Industry view on risk a mistake
The way the industry defines risk is a mistake and is more multidimensional than just the volatility in the price of an asset, Atrium Investment Management believes.
According to Atrium, the volatility and low growth in investment markets has exposed the shortcomings of many of the traditional asset management models and its definition of risk.
The firm's chairman Chris Cuffe, said the definition was much more than the volatility in the price of an asset.
"I get sick to death of it because it's really such a one dimensional look of what risk is and the reason why people do that is because you can measure it. You can see it on paper and launch it on a screen," he said.
"It is multidimensional is and often very hard to define in numeric ways and there's a lot of experience comes with understanding what risk is and risk to me is for an investor is the possibility of the permanent loss of capital, it's not the possibility of prices going up and down in different durations over the short term."

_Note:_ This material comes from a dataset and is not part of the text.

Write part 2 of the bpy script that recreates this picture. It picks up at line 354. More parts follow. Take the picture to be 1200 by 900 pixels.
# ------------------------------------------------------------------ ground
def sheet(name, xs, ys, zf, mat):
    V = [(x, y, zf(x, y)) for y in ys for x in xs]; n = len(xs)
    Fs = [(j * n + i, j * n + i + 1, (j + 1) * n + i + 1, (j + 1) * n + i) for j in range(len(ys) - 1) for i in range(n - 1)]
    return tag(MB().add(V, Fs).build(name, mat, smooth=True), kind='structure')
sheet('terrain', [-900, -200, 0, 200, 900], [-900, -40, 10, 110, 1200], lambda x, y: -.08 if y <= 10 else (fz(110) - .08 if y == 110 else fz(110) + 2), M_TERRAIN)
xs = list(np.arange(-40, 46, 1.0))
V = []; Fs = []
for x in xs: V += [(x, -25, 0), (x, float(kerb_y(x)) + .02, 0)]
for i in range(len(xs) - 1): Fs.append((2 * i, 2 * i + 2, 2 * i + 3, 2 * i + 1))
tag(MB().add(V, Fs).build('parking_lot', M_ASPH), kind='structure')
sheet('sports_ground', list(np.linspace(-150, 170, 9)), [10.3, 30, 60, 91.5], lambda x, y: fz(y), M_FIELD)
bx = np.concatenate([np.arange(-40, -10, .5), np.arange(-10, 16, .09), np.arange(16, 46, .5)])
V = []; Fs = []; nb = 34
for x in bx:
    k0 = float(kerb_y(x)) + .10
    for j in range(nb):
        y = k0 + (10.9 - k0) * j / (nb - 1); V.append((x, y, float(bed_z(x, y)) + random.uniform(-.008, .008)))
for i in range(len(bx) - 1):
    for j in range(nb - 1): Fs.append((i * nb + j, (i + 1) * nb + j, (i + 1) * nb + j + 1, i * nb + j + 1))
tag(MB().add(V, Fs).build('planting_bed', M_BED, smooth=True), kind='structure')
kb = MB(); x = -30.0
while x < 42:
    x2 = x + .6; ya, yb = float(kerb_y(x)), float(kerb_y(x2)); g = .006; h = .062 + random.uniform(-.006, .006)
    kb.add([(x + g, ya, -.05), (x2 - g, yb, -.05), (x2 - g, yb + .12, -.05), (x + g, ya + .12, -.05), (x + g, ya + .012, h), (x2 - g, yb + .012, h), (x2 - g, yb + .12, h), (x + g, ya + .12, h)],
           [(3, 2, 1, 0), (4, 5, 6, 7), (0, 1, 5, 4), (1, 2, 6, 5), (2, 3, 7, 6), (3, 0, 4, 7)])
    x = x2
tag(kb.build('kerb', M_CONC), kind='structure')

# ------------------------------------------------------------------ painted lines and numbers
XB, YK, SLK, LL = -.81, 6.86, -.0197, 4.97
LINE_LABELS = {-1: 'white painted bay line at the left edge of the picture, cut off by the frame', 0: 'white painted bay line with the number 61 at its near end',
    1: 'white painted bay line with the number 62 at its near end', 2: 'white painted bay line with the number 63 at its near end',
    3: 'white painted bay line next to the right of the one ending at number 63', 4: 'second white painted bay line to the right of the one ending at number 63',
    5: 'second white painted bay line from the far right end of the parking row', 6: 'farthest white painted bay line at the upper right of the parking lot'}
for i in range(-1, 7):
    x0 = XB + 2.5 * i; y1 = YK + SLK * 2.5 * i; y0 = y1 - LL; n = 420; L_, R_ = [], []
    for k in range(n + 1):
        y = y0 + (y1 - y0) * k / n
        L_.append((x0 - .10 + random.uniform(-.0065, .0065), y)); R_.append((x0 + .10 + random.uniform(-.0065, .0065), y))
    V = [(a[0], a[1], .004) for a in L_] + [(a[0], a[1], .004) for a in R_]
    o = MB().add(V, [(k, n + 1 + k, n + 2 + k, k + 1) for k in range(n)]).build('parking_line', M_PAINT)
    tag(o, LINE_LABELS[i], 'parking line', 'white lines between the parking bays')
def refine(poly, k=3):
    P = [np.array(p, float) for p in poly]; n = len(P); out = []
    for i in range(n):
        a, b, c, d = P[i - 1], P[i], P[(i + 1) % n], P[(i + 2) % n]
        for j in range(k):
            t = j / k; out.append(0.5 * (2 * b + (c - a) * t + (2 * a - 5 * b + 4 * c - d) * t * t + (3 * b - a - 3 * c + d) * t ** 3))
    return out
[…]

Atrium's chief executive, Alex Hone, said it was a mistake that the industry took the view of risk as just benchmarking, tracking error, volatility, and all things from a fiduciary standpoint.
"At the end of the day for us it's far more about understanding the intrinsic risk of an asset in not performing or expecting it to do over time," Hone said.
With their portfolio, Atrium steers away from the traditional asset allocation with less equities and more alternatives to increase flexibility in risk management for a better outcome.
"A lot of firms define the way they approach or look at risk as risk to their shareholders as opposed to investors," Cuffe said.
The firm said it achieves these outcomes through active investment management and focused asset diversification.
Hone said they defined risk factors as equity, alpha, illiquidity, currency, duration, interest rates, and credit.